▸ **MATERIAL SUPPLIED**
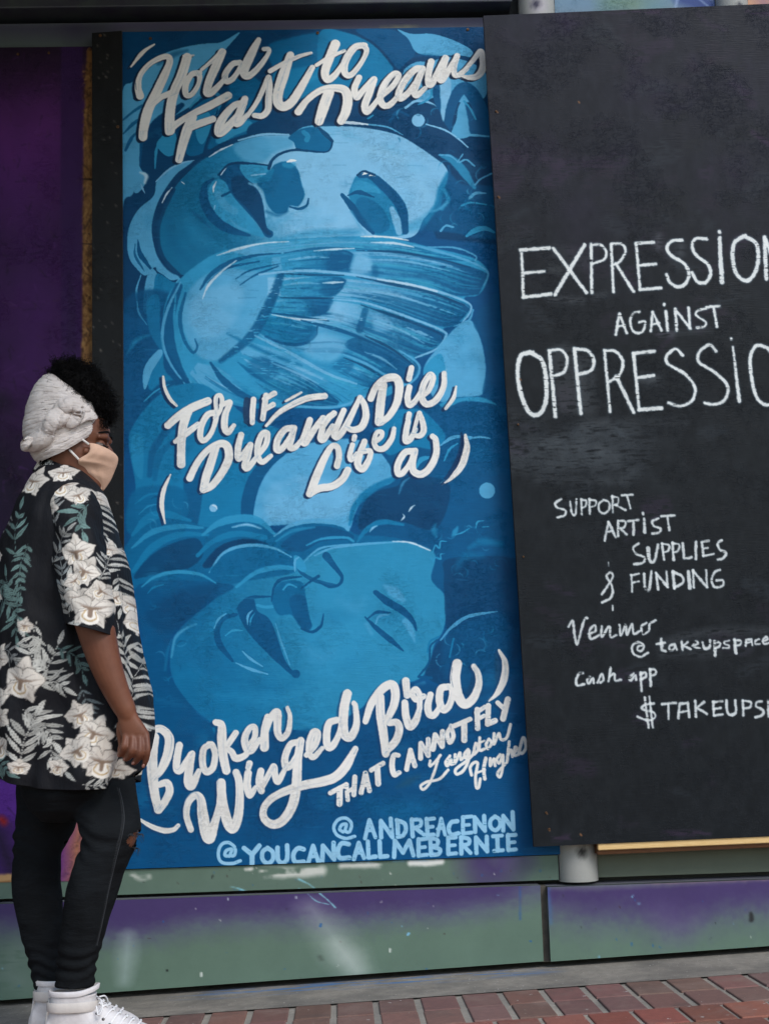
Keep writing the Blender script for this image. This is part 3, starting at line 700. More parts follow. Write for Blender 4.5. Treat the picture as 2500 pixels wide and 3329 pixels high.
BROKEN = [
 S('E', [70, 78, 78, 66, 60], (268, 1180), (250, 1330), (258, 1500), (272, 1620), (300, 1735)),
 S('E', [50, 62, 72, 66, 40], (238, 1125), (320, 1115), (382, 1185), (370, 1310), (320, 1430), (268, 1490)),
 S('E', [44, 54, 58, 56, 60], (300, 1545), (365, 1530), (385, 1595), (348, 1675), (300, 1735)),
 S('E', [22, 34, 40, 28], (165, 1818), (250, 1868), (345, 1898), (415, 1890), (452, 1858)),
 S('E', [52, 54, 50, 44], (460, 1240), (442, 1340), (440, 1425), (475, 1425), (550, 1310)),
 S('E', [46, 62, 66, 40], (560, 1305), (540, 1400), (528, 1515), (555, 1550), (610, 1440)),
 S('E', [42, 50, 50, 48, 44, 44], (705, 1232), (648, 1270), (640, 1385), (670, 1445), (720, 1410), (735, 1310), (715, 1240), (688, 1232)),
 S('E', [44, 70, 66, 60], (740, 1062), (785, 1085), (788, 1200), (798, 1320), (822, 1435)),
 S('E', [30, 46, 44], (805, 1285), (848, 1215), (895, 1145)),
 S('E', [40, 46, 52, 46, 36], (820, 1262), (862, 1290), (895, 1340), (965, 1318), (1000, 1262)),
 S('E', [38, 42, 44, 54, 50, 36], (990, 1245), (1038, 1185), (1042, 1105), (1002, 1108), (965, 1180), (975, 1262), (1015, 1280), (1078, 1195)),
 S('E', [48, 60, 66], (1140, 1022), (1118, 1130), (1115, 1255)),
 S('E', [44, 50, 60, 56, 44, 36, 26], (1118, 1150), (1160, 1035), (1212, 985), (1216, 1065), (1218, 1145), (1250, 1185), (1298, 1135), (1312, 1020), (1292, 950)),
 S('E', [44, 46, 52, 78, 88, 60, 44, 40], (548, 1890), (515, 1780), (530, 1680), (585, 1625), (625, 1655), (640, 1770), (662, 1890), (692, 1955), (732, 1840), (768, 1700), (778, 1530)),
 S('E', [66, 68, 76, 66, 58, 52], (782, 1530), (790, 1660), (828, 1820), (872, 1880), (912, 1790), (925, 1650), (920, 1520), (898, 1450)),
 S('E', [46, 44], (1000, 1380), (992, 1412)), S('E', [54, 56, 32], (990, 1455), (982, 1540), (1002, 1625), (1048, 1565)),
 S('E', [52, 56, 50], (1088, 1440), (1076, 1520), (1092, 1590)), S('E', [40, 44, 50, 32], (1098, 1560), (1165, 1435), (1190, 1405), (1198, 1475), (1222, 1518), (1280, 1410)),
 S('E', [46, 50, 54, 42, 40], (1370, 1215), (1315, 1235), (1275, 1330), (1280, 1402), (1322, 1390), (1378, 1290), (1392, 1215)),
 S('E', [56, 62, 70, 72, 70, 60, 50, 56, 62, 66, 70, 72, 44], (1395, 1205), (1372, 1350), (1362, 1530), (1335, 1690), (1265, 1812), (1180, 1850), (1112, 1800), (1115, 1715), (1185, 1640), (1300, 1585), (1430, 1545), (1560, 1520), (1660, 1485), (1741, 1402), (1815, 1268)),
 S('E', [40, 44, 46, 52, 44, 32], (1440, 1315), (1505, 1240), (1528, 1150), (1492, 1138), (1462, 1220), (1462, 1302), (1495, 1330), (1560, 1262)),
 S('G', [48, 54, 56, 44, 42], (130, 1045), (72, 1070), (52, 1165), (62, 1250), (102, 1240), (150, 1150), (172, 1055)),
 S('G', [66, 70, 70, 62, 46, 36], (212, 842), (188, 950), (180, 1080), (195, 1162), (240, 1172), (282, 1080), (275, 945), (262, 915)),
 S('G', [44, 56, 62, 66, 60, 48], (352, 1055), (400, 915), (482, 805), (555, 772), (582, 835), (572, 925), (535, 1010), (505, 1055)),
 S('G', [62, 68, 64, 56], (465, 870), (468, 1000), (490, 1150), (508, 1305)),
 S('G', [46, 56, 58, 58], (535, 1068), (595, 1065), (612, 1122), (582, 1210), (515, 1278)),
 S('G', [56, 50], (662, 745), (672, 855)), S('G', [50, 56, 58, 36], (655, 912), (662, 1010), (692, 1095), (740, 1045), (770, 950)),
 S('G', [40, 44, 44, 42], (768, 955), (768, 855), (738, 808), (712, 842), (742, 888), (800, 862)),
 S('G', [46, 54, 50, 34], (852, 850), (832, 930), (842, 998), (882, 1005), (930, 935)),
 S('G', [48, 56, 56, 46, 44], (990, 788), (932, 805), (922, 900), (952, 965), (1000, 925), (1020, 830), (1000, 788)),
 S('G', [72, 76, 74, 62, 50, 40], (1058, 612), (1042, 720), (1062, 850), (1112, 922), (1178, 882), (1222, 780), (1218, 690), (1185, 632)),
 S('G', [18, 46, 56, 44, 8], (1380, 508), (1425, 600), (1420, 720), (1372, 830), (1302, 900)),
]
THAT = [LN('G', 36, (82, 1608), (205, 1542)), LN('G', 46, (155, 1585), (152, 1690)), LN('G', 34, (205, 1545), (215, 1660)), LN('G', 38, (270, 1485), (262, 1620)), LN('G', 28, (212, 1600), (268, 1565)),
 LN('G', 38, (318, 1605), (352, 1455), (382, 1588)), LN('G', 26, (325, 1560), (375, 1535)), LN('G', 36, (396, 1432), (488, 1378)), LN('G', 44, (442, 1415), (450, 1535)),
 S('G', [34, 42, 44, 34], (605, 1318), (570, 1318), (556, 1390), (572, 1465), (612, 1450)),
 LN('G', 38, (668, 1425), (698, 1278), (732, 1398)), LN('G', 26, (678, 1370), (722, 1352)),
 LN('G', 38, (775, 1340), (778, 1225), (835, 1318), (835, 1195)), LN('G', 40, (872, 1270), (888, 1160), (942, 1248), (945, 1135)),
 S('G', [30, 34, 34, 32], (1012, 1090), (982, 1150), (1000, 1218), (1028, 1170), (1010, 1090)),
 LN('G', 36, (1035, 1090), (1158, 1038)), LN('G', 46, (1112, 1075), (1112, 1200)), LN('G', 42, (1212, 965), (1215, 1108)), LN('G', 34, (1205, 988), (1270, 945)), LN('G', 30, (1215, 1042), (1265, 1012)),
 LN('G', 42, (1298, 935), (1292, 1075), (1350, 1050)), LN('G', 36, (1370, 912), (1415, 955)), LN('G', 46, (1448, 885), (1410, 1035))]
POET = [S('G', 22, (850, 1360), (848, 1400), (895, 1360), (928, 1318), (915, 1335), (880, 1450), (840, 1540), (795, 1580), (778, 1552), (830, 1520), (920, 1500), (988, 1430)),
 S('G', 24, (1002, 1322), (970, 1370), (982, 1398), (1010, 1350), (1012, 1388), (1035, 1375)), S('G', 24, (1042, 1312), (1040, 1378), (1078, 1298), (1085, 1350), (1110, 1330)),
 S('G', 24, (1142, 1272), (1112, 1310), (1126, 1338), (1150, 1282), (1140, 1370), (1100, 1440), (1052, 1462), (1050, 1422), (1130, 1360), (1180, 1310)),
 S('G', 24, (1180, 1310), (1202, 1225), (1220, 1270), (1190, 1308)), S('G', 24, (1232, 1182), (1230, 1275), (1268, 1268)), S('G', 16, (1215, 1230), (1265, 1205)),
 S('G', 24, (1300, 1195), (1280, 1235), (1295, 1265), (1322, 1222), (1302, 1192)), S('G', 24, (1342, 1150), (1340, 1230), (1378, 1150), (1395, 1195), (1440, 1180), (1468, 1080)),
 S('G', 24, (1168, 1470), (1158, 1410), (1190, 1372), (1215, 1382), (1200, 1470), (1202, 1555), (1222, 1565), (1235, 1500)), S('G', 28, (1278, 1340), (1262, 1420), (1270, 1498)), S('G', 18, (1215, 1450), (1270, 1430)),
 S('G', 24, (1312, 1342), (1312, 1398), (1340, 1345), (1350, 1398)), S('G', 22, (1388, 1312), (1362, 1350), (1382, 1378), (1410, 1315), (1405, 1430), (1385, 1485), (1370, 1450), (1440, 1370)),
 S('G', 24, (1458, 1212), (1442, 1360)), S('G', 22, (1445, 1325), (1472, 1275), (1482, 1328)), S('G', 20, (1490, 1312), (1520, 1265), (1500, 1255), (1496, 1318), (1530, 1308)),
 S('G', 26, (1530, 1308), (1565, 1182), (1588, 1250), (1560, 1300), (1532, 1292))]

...

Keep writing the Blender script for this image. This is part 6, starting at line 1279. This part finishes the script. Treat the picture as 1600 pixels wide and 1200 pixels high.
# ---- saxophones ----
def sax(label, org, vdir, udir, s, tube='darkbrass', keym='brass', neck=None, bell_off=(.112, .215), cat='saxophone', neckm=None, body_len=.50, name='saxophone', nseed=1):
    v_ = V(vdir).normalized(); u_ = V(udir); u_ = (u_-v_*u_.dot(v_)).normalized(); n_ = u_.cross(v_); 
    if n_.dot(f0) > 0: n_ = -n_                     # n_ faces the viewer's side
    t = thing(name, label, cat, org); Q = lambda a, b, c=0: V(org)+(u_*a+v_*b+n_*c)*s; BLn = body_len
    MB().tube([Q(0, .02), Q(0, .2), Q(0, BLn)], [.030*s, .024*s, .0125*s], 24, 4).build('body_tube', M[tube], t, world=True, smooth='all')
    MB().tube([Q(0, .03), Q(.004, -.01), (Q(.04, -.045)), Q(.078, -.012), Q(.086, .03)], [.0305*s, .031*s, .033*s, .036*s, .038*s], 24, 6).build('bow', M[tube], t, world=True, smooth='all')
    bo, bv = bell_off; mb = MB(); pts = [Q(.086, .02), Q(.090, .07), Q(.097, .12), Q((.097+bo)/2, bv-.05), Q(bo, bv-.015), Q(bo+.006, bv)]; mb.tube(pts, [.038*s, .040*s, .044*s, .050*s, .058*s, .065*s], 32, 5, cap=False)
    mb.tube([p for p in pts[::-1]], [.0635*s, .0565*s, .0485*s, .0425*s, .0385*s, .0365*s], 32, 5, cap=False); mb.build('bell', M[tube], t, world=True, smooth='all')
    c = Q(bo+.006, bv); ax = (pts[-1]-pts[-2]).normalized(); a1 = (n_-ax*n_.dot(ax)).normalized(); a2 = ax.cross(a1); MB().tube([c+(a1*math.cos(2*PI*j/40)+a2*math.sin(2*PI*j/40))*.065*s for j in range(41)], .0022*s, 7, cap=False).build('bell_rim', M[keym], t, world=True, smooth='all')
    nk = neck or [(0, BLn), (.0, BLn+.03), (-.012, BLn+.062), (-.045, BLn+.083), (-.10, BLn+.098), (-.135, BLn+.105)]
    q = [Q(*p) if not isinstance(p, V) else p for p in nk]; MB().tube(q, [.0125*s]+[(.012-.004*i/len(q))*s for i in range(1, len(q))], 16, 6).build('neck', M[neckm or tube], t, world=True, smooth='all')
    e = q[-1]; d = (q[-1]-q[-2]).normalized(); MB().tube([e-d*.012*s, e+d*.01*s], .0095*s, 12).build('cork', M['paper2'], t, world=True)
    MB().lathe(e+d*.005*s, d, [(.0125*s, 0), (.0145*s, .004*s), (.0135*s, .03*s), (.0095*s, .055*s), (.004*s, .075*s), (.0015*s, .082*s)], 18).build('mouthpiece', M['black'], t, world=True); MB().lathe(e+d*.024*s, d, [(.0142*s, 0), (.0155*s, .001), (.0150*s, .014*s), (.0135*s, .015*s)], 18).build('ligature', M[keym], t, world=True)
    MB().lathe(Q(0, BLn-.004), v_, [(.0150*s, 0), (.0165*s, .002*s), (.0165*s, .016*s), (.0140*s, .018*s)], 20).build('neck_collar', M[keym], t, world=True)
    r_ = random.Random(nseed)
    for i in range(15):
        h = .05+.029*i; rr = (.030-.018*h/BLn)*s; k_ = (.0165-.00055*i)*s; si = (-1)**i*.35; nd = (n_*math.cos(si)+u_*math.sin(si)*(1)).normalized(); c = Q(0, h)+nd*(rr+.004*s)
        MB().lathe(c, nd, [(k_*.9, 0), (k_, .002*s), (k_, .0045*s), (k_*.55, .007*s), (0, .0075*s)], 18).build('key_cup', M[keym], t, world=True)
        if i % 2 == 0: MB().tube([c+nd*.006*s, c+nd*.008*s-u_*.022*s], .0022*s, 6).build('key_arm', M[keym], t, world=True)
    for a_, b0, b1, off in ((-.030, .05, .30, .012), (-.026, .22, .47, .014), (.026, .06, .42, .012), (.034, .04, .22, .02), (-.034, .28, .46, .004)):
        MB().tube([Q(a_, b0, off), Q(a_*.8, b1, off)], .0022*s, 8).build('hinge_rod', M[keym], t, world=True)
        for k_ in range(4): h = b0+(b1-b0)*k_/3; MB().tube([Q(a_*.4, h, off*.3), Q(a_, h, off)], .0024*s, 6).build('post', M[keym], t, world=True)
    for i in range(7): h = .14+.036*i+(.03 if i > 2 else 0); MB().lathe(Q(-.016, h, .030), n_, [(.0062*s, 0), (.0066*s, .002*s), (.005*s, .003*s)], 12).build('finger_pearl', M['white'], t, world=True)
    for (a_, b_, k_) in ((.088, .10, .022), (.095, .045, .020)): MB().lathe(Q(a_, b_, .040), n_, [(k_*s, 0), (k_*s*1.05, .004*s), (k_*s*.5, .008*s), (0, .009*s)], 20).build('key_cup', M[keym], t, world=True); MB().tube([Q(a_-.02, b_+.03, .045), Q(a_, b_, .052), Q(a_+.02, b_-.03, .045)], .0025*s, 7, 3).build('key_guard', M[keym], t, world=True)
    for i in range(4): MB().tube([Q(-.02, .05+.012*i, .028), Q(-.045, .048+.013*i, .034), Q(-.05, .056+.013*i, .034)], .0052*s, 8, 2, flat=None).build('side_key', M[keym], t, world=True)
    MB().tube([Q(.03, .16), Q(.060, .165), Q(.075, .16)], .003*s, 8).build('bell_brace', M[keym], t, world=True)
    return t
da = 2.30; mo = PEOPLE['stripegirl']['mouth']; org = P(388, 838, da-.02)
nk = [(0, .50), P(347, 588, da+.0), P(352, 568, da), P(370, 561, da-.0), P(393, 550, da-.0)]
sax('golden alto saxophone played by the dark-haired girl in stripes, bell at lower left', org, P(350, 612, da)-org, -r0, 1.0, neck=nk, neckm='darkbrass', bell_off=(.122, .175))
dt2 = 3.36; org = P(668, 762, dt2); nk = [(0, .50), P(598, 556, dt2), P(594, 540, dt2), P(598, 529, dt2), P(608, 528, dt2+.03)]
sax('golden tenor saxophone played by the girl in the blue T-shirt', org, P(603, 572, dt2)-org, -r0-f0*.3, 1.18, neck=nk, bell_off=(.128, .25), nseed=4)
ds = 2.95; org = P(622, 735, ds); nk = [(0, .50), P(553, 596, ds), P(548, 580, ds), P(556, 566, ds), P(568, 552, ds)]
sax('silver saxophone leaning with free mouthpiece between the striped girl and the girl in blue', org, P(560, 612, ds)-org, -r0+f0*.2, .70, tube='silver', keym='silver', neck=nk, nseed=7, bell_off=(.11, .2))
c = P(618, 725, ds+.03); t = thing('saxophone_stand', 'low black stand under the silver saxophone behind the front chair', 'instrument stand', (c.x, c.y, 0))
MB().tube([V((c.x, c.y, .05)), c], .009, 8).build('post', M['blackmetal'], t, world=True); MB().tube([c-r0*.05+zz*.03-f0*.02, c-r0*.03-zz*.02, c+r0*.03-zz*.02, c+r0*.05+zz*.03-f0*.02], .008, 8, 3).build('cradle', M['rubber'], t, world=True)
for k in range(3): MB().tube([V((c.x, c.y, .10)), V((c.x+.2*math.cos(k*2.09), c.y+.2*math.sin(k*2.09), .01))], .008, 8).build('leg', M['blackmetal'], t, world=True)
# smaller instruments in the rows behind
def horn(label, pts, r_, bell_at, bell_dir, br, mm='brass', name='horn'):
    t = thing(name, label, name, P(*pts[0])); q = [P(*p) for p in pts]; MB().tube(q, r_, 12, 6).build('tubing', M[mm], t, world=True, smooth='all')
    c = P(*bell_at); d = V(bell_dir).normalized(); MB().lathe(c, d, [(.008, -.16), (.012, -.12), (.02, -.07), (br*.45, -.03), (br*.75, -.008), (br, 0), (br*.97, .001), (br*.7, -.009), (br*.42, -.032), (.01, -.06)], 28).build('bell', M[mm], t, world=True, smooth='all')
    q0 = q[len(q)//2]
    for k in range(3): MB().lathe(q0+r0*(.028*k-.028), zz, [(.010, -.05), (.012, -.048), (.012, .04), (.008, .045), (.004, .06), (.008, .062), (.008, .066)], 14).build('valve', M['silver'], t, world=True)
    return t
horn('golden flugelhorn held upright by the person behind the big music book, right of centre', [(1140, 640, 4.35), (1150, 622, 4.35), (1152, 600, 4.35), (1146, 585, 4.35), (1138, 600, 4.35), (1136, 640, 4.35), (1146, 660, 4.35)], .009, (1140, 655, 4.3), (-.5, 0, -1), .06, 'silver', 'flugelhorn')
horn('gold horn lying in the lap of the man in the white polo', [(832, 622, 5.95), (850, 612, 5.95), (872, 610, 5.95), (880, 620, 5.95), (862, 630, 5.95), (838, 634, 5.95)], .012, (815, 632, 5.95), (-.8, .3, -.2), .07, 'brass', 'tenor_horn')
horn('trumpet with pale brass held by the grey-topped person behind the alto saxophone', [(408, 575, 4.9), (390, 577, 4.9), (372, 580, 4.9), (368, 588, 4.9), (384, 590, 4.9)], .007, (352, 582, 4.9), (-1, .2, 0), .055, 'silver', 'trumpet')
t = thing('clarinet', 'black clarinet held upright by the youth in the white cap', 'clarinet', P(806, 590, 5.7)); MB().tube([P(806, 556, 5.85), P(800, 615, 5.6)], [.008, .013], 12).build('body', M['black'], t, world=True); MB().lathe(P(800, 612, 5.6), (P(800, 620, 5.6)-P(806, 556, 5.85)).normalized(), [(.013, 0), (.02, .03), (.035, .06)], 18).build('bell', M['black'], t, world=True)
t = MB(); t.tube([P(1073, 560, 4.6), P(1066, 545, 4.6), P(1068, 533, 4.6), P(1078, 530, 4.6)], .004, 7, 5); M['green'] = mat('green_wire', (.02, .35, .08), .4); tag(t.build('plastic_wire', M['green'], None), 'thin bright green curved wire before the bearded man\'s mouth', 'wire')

▸ **AIM**
Find every line that has "script" in it, then return those lines.

▸ **TASK OUTPUT**
Keep writing the Blender script for this image. This is part 3, starting at line 700. More parts follow. Write for Blender 4.5. Treat the picture as 2500 pixels wide and 3329 pixels high.
Keep writing the Blender script for this image. This is part 6, starting at line 1279. This part finishes the script. Treat the picture as 1600 pixels wide and 1200 pixels high.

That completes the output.